I was recently in a group of 20 business and non-profit executives for a discussion about employee engagement. The facilitator asked the group whether they would rather buy a car that was $500 less expensive from a person they didn’t like or spend $500 more to buy it from a person they liked and appeared to have their best interest in mind. 90% of the room chose the second option. Data tell us that people buy from people, not from companies. In enterprise sales and relationship management we can dedicate a real person to the account because of the large value of the contracts and make that real eye contact happen. But in most other customer experiences we either have people on the end of a phone, over email, or there are no people at all, there is just technology. No real eye contact.

How can we make virtual eye contact? How can we make the customer (the singular customer) feel like the organization looked into their eyes and acknowledged them:  “I see you.
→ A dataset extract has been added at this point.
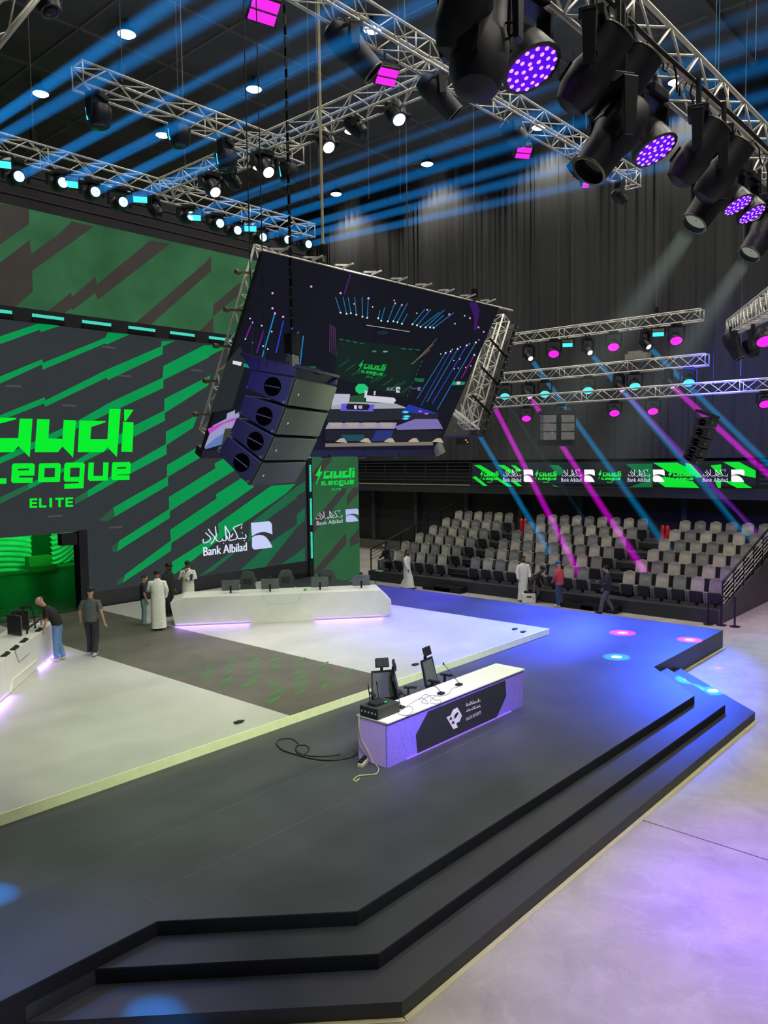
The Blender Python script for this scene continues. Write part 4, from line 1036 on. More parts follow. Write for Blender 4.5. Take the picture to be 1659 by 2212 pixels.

We are going to do this together” ? This is what customer experience is really about:  your customer gives you something valuable to them (time, money, effort, property, loyalty) and you give them something that is valuable to them in return (usually the product or service) and it is better for everyone if this happens under an unstated halo of trust and partnership. The organization gets more time with the customer, gets more chances to get it all right, and the customer feels willing to participate with the company, even if there are hiccups along the way. Under that halo the organization doesn’t just give them the product or the service, they give them the product, the service, respect, trust, acknowledgement, and so on. A little mushy? Yes. But it is the reality of human relations.